I apologize for being presumptious. I recall you saying that their is an RTS view, but then you said that unit control is done in TPS view (perhaps a modified TPS view?). That clashed when you mention controlling units while the commander is dead.
Right now the features of your game sound cool but I don't really get an idea of the gameplay. I think a good step is making the unit control so basic that you give orders on the fly. It's either TPS or its RTS.
btw people, I thought end war was a huge blunder? When I played it, it felt unique but for the worse. Sure it was innovated, but no more innovated as say, star wars galactic battlegrounds. I wonder how great the game when pros are playing each other.
Right now the features of your game sound cool but I don't really get an idea of the gameplay. I think a good step is making the unit control so basic that you give orders on the fly. It's either TPS or its RTS.
btw people, I thought end war was a huge blunder? When I played it, it felt unique but for the worse.
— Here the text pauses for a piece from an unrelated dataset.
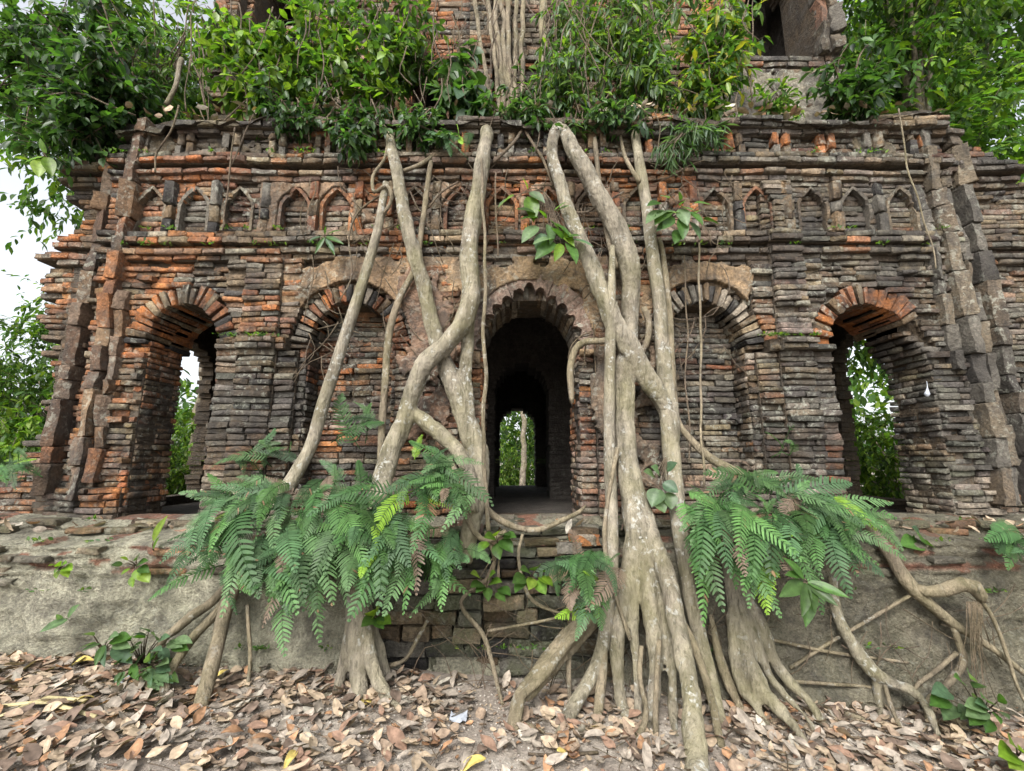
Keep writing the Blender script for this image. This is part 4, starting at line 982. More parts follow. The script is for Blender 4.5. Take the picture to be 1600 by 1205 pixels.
SH = [
 ('bright green bush spilling over the cornice left of the tower', (400, 190, .15), [(320, 50, .1), (360, 40, .1), (450, 85, .05), (500, 50, .2), (350, 120, -.1), (420, 130, -.15)], 70, .085, .55, ['bright', 'bright', 'mid'], .2, .5, .3),
 ('yellow-green leafy bush before the upper left opening', (480, 190, .25), [(450, 95, .1), (520, 60, .1), (560, 110, .05), (520, 20, .2), (545, 10, .3)], 70, .09, .5, ['bright', 'mid'], .2, .5, .3),
 ('mid green bush on the cornice left of the upper slot', (590, 195, .2), [(560, 130, .0), (600, 90, .1), (640, 60, .2), (610, 150, -.05), (590, 30, .2), (660, 20, .3)], 70, .08, .55, ['mid', 'bright'], .18, .6, .4),
 ('low dusky shrub hanging over the cornice above the left root', (650, 205, .0), [(620, 215, -.15), (660, 222, -.18), (690, 205, -.1), (640, 185, -.05), (700, 180, .1)], 42, .065, .5, ['mid', 'pale', 'dark'], .12, .6, .6),
 ('broad-leaved plant beside the hanging grey roots', (720, 195, .2), [(690, 150, .05), (720, 110, .1), (745, 150, .05), (705, 80, .15), (750, 175, 0)], 28, .13, .7, ['mid', 'pale', 'dark'], .15, .6, .5),
 ('drooping slender-leaved bush right of the hanging grey roots', (880, 190, .25), [(850, 60, .15), (890, 30, .1), (920, 90, .0), (870, 120, .05), (930, 10, .15), (900, 150, -.05)], 84, .095, .26, ['bright', 'mid', 'pale'], .2, .9, .8),
 ('tall drooping bush with narrow leaves over the right fig', (1000, 195, .2), [(960, 30, .1), (1000, 10, .1), (1050, 60, .05), (980, 100, 0), (1030, 120, -.1), (1060, 10, .2)], 84, .10, .26, ['bright', 'mid', 'pale'], .2, .9, .8),
 ('leafy bush with yellowing leaves left of the upper right opening', (1110, 195, .2), [(1080, 60, .1), (1120, 40, .1), (1150, 80, .1), (1100, 120, 0), (1160, 30, .15), (1130, 10, .3), (1060, 150, -.1)], 70, .09, .38, ['bright', 'mid', 'yellow', 'mid'], .2, .7, .6),
 ('tuft of dry grassy stems hanging over the cornice right of the fig', (1075, 205, -.05), [(1060, 230, -.18), (1085, 235, -.18), (1050, 180, 0), (1100, 170, 0), (1090, 210, -.12)], 42, .10, .12, ['pale', 'mid'], .12, 1.0, .8),
 ('small leafy shrub on the sloping ledge below the upper right opening', (1215, 185, .3), [(1195, 140, .2), (1225, 130, .2), (1210, 160, .1), (1250, 165, .1)], 28, .075, .4, ['mid', 'bright'], .13, .5, .4),
 ('dark glossy shrub rooted on the cornice before the grey ledge', (1325, 180, .0), [(1300, 110, -.05), (1330, 90, 0), (1350, 130, -.05), (1370, 90, 0), (1310, 150, -.1), (1380, 130, 0)], 56, .085, .45, ['dark', 'mid'], .16, .5, .3),
 ('dark creeper mass overhanging the upper left corner', (215, 200, .2), [(60, 60, -.1), (120, 100, -.15), (170, 130, -.1), (90, 180, -.2), (200, 150, -.05), (30, 130, -.2), (150, 30, .2), (230, 90, .1), (130, 220, -.1), (60, 240, -.1)], 112, .085, .5, ['dark', 'dark', 'mid'], .26, .6, .4),
 ('grey-green twiggy bush behind the dark creeper', (240, 190, .6), [(170, 40, .5), (240, 20, .5), (280, 70, .4), (300, 20, .6), (200, 90, .5), (260, 120, .3)], 84, .06, .4, ['pale', 'mid', 'bright'], .24, .6, .4),
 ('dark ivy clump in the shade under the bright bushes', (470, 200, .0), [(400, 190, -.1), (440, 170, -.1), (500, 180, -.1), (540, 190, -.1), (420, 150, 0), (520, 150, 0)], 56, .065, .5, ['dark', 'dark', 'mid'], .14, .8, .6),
 ('low leafy growth along the cornice between the roots', (800, 195, .1), [(760, 170, 0), (790, 180, -.05), (840, 170, 0), (860, 185, -.08), (820, 140, .1), (930, 170, 0)], 42, .07, .45, ['mid', 'pale', 'dark'], .13, .6, .4),
 ('high bright bush before the upper left opening of the tower', (430, 120, .5), [(340, 70, .4), (530, 40, .45), (370, 90, .35), (470, 85, .35), (430, 95, .3)], 70, .09, .55, ['bright', 'bright', 'mid'], .24, .5, .3),
 ('tangle of leaves over the red root curtain at upper left', (620, 130, .5), [(560, 30, .4), (620, 10, .4), (680, 40, .4), (700, 90, .35), (590, 80, .35), (650, 100, .3)], 60, .085, .5, ['mid', 'bright', 'mid'], .22, .6, .4),
 ('high drooping foliage over the right red root curtain', (960, 110, .5), [(880, 0, .4), (940, 20, .4), (1010, 0, .4), (1060, 40, .35), (920, 70, .3), (1000, 80, .3)], 80, .1, .26, ['bright', 'bright', 'mid'], .24, .9, .8),
 ('foliage clump with yellow leaves beside the upper right opening', (1120, 110, .5), [(1080, 10, .4), (1130, 0, .4), (1170, 40, .4), (1100, 60, .35), (1150, 80, .3)], 60, .09, .4, ['bright', 'mid', 'yellow'], .2, .7, .6),
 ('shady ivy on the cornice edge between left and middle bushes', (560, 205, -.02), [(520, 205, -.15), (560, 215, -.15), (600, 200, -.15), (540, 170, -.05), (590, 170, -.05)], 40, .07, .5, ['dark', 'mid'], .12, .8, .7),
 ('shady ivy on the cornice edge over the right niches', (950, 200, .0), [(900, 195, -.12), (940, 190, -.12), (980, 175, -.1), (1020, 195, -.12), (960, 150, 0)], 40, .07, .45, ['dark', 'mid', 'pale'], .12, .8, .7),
 ('deep green foliage filling the far upper left corner', (60, 120, .3), [(0, 20, .2), (50, 0, .2), (110, 20, .2), (20, 90, .1), (90, 90, .1), (150, 70, .2), (0, 150, .1), (40, 200, 0)], 80, .09, .5, ['dark', 'mid', 'mid'], .28, .6, .4),
]
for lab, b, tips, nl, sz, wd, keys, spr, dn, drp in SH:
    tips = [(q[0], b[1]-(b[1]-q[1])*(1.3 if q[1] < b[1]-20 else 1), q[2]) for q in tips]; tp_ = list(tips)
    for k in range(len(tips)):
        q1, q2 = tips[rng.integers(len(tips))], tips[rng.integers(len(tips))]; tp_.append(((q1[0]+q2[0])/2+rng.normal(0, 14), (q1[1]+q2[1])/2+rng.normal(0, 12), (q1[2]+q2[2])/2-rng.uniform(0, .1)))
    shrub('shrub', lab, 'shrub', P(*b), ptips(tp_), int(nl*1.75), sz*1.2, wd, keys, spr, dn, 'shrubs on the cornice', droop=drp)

a = Acc()   # fringe of thin hanging stems along the cornice, too many to count
for k in range(150):
    px = rng.uniform(290, 1180); py = rng.uniform(-20, 190); L = rng.uniform(40, 150); Y = rng.uniform(-.12, .3); rows = []; x_, y_ = px, py; dr = rng.normal(0, .25)
    for q in range(4): rows.append((x_, y_, rng.uniform(1.2, 3), Y-.02*q)); x_ += L/4*dr+rng.normal(0, 5); y_ += L/4; dr += rng.normal(0, .2)
    V, F = tube(pxpts(rows), nseg=4, step=.06, rough=0); a.add(V, F)
obj('hanging_stems', a.mesh('hanging_stems'), M_TWIG, None, 'fringe of thin dry stems hanging among the bushes over the cornice', 'stems', kind='stuff')

# trees: trunk, limbs and crown of leaf sized faces
def crown_mesh(name, n, rad, leaf, keys, blobs, seed):
    cs = rng.normal(0, 1, (blobs, 3)); cs /= np.linalg.norm(cs, axis=1)[:, None]; cs *= rng.uniform(.3, 1, (blobs, 1))*np.array(rad)
    per = 9; nt_ = n//per; k = rng.integers(blobs, size=nt_); rad = np.array(rad)
    p0 = cs[k]+rng.normal(0, 1, (nt_, 3))*rad*.13*rng.uniform(.6, 1.4, (blobs, 1))[k]
    dv = rdir(nt_, .25)*.6+(p0-cs[k])*1.1; dv /= np.linalg.norm(dv, axis=1)[:, None]; dv *= rng.uniform(.3, .75, (nt_, 1))*rad.mean()*.3
    tw = Acc()
    for a_, b_ in zip(p0[::2], dv[::2]):
        e_ = np.array([.004, 0, 0]); g_ = np.array([0, .004, 0]); tw.add(np.array([a_-e_, a_+e_, a_+b_, a_-g_, a_+g_, a_+b_]), np.array([(0, 1, 2), (3, 4, 5)]))
    u = (np.arange(per)+.6)/per; pos = (p0[:, None]+dv[:, None]*u[None, :, None]-np.array([0, 0, .12])*(u**2)[None, :, None]).reshape(-1, 3)
    side = np.tile(np.where(np.arange(per) % 2 == 0, 1., -1.), nt_); dd = np.repeat(dv/np.linalg.norm(dv, axis=1)[:, None], per, 0)
    lat = np.cross(dd, np.array([0, 0, 1.])); d = dd*.6+lat*side[:, None]*.9+rng.normal(0, .3, dd.shape); d[:, 2] -= .45
    m = len(pos); nr = np.column_stack([rng.normal(0, .35, m), rng.normal(0, .35, m), np.ones(m)]); tint = np.repeat(rng.uniform(.6, 1.3, (blobs, 1))[k], per, 0)
    V, F, C = leaves(pos, d, nr, leaf*rng.uniform(.6, 1.3, m), np.full(m, .5), gcols(m, keys)*tint, rng.uniform(0, .3, m))
    return mesh_np(name, V, F, C), cs, tw.mesh('twigs')
CR = [crown_mesh('crown', 13000, (1.9, 1.9, 2.3), .135, ['bright', 'mid', 'mid'], 46, 0), crown_mesh('crown', 13000, (1.6, 1.6, 2.6), .12, ['mid', 'bright', 'mid'], 44, 1),
      crown_mesh('crown', 9000, (1.2, 1.2, 1.5), .10, ['bright', 'bright', 'mid'], 34, 2), crown_mesh('crown', 11000, (2.0, 2.0, 1.7), .14, ['mid', 'dark', 'bright'], 44, 3)]
def tree(label, x, y, ztop, kind, sc, rz, trunk=.09, group='trees round the temple', name='tree'):
    g0 = gz(x, y); t = thing(name, (x, y, g0), label, 'tree', group); me, cs, twm = CR[kind]
    zc = ztop-g0-(2.2*sc); a = Acc()
    V, F = tube([(0, 0, -.1, trunk*1.3), (.05, 0, zc*.4, trunk), (-.04, .05, zc*.8, trunk*.8), (0, 0, zc+sc*.6, trunk*.3)], nseg=10, step=.15, rough=.12, seed=x, wob=.1); 
    obj('trunk', mesh_np('trunk', V, F), M_TRUNK, t)
    ca, sa = math.cos(rz), math.sin(rz)
    for c in cs[:16]:
        q = np.array([c[0]*ca-c[1]*sa, c[0]*sa+c[1]*ca, c[2]])*sc+np.array([0, 0, zc]); s0 = np.array([0, 0, max(.4, zc*rng.uniform(.55, .95))])
        V, F = tube([(*s0, trunk*.4), (*((s0+q)/2+np.array([0, 0, .15])), trunk*.28), (*q, trunk*.1)], nseg=6, step=.2, rough=.1); a.add(V, F)
    obj('limbs', a.mesh('limbs'), M_TRUNK, t)
    o = obj('twigs', twm, M_TRUNK, t); o.location = (0, 0, zc); o.scale = (sc, sc, sc); o.rotation_euler = (0, 0, rz)
    o = obj('crown', me, M_FAR, t); o.location = (0, 0, zc); o.scale = (sc, sc, sc); o.rotation_euler = (0, 0, rz)
    return t
TREES = [
 ('pale sunlit tree low beside the left corner of the temple', -6.6, 2.4, 3.1, 2, 1.0, .3), ('tall bright tree behind the left corner', -7.4, 4.6, 10.2, 0, 1.1, 1.1),
 ('tall tree behind the dark creeper at upper left', -6.2, 5.6, 9.6, 1, 1.0, 2.0), ('tree with a thin leaning trunk at the left edge', -8.6, 5.2, 4.4, 1, 1.0, .7),
 ('bright green tree over the upper right corner', 5.0, 2.4, 6.9, 0, .95, 2.4), ('tall tree behind the upper right corner', 5.6, 4.4, 9.0, 1, 1.1, .2),
 ('leafy tree at the right edge beside the corner ribs', 5.9, 1.3, 5.6, 2, 1.1, 1.9), ('dark tree behind the bright one at the right', 7.6, 4.0, 7.2, 3, 1.2, .9),
 ('canopy tree leaning over the upper right corner', 4.9, 1.6, 8.2, 1, .8, 2.7), ('big tree filling the top right corner', 7.4, 3.4, 11.0, 0, 1.1, .4), ('low tree at the right edge behind the ribs', 6.8, 2.0, 4.6, 2, 1.1, .8),
 ('bush seen through the left arch', -5.0, 3.3, 2.9, 2, .8, .4), ('bush seen through the right arch', 4.6, 2.2, 2.75, 2, .75, 2.2),
 ('grey-trunked tree seen through the doorway', .42, 14.6, 9.5, 0, 1.0, 1.5), ('bright undergrowth seen through the doorway', -.6, 15.6, 3.0, 2, 1.1, 1.0),
 ('mid green thicket beyond the doorway', 1.6, 16.5, 4.6, 0, 1.1, 2.9), ('tall backdrop tree beyond the doorway', -2.6, 17.0, 5.6, 3, 1.2, .6),
]
for i, tr in enumerate(TREES): tree(*tr, trunk=.10 if i in (13,) else (.03 if i in (11, 12, 14, 15) else .09))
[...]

Sure it was innovated, but no more innovated as say, star wars galactic battlegrounds. I wonder how great the game when pros are playing each other.
Quote:
Original post by Chocolate Milk
...you said that unit control is done in TPS view (perhaps a modified TPS view?). That clashed when you mention controlling units while the commander is dead.
In my original idea, the player was able to do unit control in TPS and RTS views, with the RTS view allowing more advanced control. So when the commander dies, the game automagically switches to RTS view.
But now I'm rethinking the interface based on the feedback from this thread. I'm thinking about making the whole game in third-person view, with the camera sufficiently backed up from the commander to get a good view. Attack and movement commands would be given in TPS, and reinforcements and upgrades would happen in the pop-up menu I described in my last post. That means when the commander dies, the player just waits until he can afford a new commander (which would be relatively cheap).